§ **AIM**: Produce an exact copy of all the records.

= = = =

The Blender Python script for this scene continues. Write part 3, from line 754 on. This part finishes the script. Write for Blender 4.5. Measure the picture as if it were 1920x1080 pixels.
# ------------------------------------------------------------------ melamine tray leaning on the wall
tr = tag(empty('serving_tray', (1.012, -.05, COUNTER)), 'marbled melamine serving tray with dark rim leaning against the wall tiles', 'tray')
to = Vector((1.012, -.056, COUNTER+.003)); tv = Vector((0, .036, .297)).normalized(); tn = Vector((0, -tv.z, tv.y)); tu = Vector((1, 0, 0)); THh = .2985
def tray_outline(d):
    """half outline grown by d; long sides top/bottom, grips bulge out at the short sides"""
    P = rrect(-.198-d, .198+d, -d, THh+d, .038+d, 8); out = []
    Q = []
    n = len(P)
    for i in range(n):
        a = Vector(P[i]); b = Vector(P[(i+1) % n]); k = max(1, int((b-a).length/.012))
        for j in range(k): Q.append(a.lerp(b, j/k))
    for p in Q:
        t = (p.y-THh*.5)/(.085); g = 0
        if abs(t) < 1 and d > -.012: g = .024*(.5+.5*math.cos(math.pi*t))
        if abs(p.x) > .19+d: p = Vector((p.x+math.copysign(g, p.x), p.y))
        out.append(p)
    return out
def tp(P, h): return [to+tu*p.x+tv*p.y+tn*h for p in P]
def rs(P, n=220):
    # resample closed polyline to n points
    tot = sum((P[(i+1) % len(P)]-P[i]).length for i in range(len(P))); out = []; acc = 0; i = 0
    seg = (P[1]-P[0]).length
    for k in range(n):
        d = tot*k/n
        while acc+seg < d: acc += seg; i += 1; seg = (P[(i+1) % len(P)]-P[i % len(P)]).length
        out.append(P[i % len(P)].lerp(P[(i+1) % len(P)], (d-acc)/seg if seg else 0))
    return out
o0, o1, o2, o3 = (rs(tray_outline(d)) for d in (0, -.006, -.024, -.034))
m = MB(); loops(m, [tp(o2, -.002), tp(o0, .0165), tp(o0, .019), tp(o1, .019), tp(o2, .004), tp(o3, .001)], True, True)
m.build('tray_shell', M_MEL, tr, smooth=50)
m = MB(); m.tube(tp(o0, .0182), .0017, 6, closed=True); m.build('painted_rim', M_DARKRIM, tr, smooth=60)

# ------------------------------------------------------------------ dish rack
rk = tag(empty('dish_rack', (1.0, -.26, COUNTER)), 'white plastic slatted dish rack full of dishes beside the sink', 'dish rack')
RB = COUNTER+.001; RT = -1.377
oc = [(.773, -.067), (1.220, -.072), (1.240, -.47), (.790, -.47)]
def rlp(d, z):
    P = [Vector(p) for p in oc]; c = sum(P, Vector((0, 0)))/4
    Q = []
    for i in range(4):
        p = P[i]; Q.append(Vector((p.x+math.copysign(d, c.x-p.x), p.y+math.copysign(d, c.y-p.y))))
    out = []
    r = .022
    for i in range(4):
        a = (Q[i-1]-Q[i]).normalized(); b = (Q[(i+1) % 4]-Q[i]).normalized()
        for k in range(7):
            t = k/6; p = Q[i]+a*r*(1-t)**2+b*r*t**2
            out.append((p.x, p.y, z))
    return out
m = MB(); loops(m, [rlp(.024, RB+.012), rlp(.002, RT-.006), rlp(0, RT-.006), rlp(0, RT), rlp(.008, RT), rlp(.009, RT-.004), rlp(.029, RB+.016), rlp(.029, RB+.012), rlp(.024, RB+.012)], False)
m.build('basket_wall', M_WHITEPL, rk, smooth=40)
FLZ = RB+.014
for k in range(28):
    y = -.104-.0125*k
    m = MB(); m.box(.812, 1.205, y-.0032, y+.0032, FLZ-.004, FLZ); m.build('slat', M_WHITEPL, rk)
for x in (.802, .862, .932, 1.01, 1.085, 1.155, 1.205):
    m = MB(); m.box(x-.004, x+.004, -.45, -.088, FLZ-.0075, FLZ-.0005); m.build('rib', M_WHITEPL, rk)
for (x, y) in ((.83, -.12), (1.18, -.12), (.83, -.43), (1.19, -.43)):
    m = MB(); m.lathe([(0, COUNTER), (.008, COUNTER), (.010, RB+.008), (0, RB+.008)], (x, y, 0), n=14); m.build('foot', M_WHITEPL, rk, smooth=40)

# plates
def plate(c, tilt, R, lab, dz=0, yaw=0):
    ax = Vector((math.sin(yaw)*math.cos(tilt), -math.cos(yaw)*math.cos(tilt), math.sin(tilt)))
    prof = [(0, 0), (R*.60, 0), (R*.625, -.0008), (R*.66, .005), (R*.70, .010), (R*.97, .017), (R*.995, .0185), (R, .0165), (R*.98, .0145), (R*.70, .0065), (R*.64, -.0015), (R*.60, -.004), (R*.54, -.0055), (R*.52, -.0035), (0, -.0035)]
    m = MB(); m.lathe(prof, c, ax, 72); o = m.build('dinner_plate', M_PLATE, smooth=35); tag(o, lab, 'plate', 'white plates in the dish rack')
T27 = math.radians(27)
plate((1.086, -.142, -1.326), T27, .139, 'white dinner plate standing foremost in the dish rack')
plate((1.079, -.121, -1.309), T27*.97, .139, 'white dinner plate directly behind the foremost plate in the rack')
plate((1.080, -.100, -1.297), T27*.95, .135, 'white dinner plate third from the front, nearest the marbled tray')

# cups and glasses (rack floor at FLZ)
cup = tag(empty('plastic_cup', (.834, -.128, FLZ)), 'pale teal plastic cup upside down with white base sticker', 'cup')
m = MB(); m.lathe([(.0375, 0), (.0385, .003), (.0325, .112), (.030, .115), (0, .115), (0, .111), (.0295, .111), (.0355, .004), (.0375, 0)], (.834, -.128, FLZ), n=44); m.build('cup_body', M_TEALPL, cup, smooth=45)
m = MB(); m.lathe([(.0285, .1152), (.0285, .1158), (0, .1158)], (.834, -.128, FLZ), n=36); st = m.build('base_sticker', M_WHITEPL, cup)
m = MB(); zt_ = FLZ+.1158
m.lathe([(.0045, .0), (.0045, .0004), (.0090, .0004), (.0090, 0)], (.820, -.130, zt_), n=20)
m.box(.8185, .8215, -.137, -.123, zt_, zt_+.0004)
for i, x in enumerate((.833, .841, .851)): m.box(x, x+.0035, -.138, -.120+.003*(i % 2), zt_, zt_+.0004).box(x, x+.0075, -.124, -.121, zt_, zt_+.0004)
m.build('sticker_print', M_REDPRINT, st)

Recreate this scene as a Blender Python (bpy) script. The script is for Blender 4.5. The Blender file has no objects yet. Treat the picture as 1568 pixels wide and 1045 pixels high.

= = = =

§ **RESULT FOR THIS EXERCISE**:
The Blender Python script for this scene continues. Write part 3, from line 754 on. This part finishes the script. Write for Blender 4.5. Measure the picture as if it were 1920x1080 pixels.
# ------------------------------------------------------------------ melamine tray leaning on the wall
tr = tag(empty('serving_tray', (1.012, -.05, COUNTER)), 'marbled melamine serving tray with dark rim leaning against the wall tiles', 'tray')
to = Vector((1.012, -.056, COUNTER+.003)); tv = Vector((0, .036, .297)).normalized(); tn = Vector((0, -tv.z, tv.y)); tu = Vector((1, 0, 0)); THh = .2985
def tray_outline(d):
    """half outline grown by d; long sides top/bottom, grips bulge out at the short sides"""
    P = rrect(-.198-d, .198+d, -d, THh+d, .038+d, 8); out = []
    Q = []
    n = len(P)
    for i in range(n):
        a = Vector(P[i]); b = Vector(P[(i+1) % n]); k = max(1, int((b-a).length/.012))
        for j in range(k): Q.append(a.lerp(b, j/k))
    for p in Q:
        t = (p.y-THh*.5)/(.085); g = 0
        if abs(t) < 1 and d > -.012: g = .024*(.5+.5*math.cos(math.pi*t))
        if abs(p.x) > .19+d: p = Vector((p.x+math.copysign(g, p.x), p.y))
        out.append(p)
    return out
def tp(P, h): return [to+tu*p.x+tv*p.y+tn*h for p in P]
def rs(P, n=220):
    # resample closed polyline to n points
    tot = sum((P[(i+1) % len(P)]-P[i]).length for i in range(len(P))); out = []; acc = 0; i = 0
    seg = (P[1]-P[0]).length
    for k in range(n):
        d = tot*k/n
        while acc+seg < d: acc += seg; i += 1; seg = (P[(i+1) % len(P)]-P[i % len(P)]).length
        out.append(P[i % len(P)].lerp(P[(i+1) % len(P)], (d-acc)/seg if seg else 0))
    return out
o0, o1, o2, o3 = (rs(tray_outline(d)) for d in (0, -.006, -.024, -.034))
m = MB(); loops(m, [tp(o2, -.002), tp(o0, .0165), tp(o0, .019), tp(o1, .019), tp(o2, .004), tp(o3, .001)], True, True)
m.build('tray_shell', M_MEL, tr, smooth=50)
m = MB(); m.tube(tp(o0, .0182), .0017, 6, closed=True); m.build('painted_rim', M_DARKRIM, tr, smooth=60)

# ------------------------------------------------------------------ dish rack
rk = tag(empty('dish_rack', (1.0, -.26, COUNTER)), 'white plastic slatted dish rack full of dishes beside the sink', 'dish rack')
RB = COUNTER+.001; RT = -1.377
oc = [(.773, -.067), (1.220, -.072), (1.240, -.47), (.790, -.47)]
def rlp(d, z):
    P = [Vector(p) for p in oc]; c = sum(P, Vector((0, 0)))/4
    Q = []
    for i in range(4):
        p = P[i]; Q.append(Vector((p.x+math.copysign(d, c.x-p.x), p.y+math.copysign(d, c.y-p.y))))
    out = []
    r = .022
    for i in range(4):
        a = (Q[i-1]-Q[i]).normalized(); b = (Q[(i+1) % 4]-Q[i]).normalized()
        for k in range(7):
            t = k/6; p = Q[i]+a*r*(1-t)**2+b*r*t**2
            out.append((p.x, p.y, z))
    return out
m = MB(); loops(m, [rlp(.024, RB+.012), rlp(.002, RT-.006), rlp(0, RT-.006), rlp(0, RT), rlp(.008, RT), rlp(.009, RT-.004), rlp(.029, RB+.016), rlp(.029, RB+.012), rlp(.024, RB+.012)], False)
m.build('basket_wall', M_WHITEPL, rk, smooth=40)
FLZ = RB+.014
for k in range(28):
    y = -.104-.0125*k
    m = MB(); m.box(.812, 1.205, y-.0032, y+.0032, FLZ-.004, FLZ); m.build('slat', M_WHITEPL, rk)
for x in (.802, .862, .932, 1.01, 1.085, 1.155, 1.205):
    m = MB(); m.box(x-.004, x+.004, -.45, -.088, FLZ-.0075, FLZ-.0005); m.build('rib', M_WHITEPL, rk)
for (x, y) in ((.83, -.12), (1.18, -.12), (.83, -.43), (1.19, -.43)):
    m = MB(); m.lathe([(0, COUNTER), (.008, COUNTER), (.010, RB+.008), (0, RB+.008)], (x, y, 0), n=14); m.build('foot', M_WHITEPL, rk, smooth=40)

# plates
def plate(c, tilt, R, lab, dz=0, yaw=0):
    ax = Vector((math.sin(yaw)*math.cos(tilt), -math.cos(yaw)*math.cos(tilt), math.sin(tilt)))
    prof = [(0, 0), (R*.60, 0), (R*.625, -.0008), (R*.66, .005), (R*.70, .010), (R*.97, .017), (R*.995, .0185), (R, .0165), (R*.98, .0145), (R*.70, .0065), (R*.64, -.0015), (R*.60, -.004), (R*.54, -.0055), (R*.52, -.0035), (0, -.0035)]
    m = MB(); m.lathe(prof, c, ax, 72); o = m.build('dinner_plate', M_PLATE, smooth=35); tag(o, lab, 'plate', 'white plates in the dish rack')
T27 = math.radians(27)
plate((1.086, -.142, -1.326), T27, .139, 'white dinner plate standing foremost in the dish rack')
plate((1.079, -.121, -1.309), T27*.97, .139, 'white dinner plate directly behind the foremost plate in the rack')
plate((1.080, -.100, -1.297), T27*.95, .135, 'white dinner plate third from the front, nearest the marbled tray')

# cups and glasses (rack floor at FLZ)
cup = tag(empty('plastic_cup', (.834, -.128, FLZ)), 'pale teal plastic cup upside down with white base sticker', 'cup')
m = MB(); m.lathe([(.0375, 0), (.0385, .003), (.0325, .112), (.030, .115), (0, .115), (0, .111), (.0295, .111), (.0355, .004), (.0375, 0)], (.834, -.128, FLZ), n=44); m.build('cup_body', M_TEALPL, cup, smooth=45)
m = MB(); m.lathe([(.0285, .1152), (.0285, .1158), (0, .1158)], (.834, -.128, FLZ), n=36); st = m.build('base_sticker', M_WHITEPL, cup)
m = MB(); zt_ = FLZ+.1158
m.lathe([(.0045, .0), (.0045, .0004), (.0090, .0004), (.0090, 0)], (.820, -.130, zt_), n=20)
m.box(.8185, .8215, -.137, -.123, zt_, zt_+.0004)
for i, x in enumerate((.833, .841, .851)): m.box(x, x+.0035, -.138, -.120+.003*(i % 2), zt_, zt_+.0004).box(x, x+.0075, -.124, -.121, zt_, zt_+.0004)
m.build('sticker_print', M_REDPRINT, st)

Recreate this scene as a Blender Python (bpy) script. The script is for Blender 4.5. The Blender file has no objects yet. Treat the picture as 1568 pixels wide and 1045 pixels high.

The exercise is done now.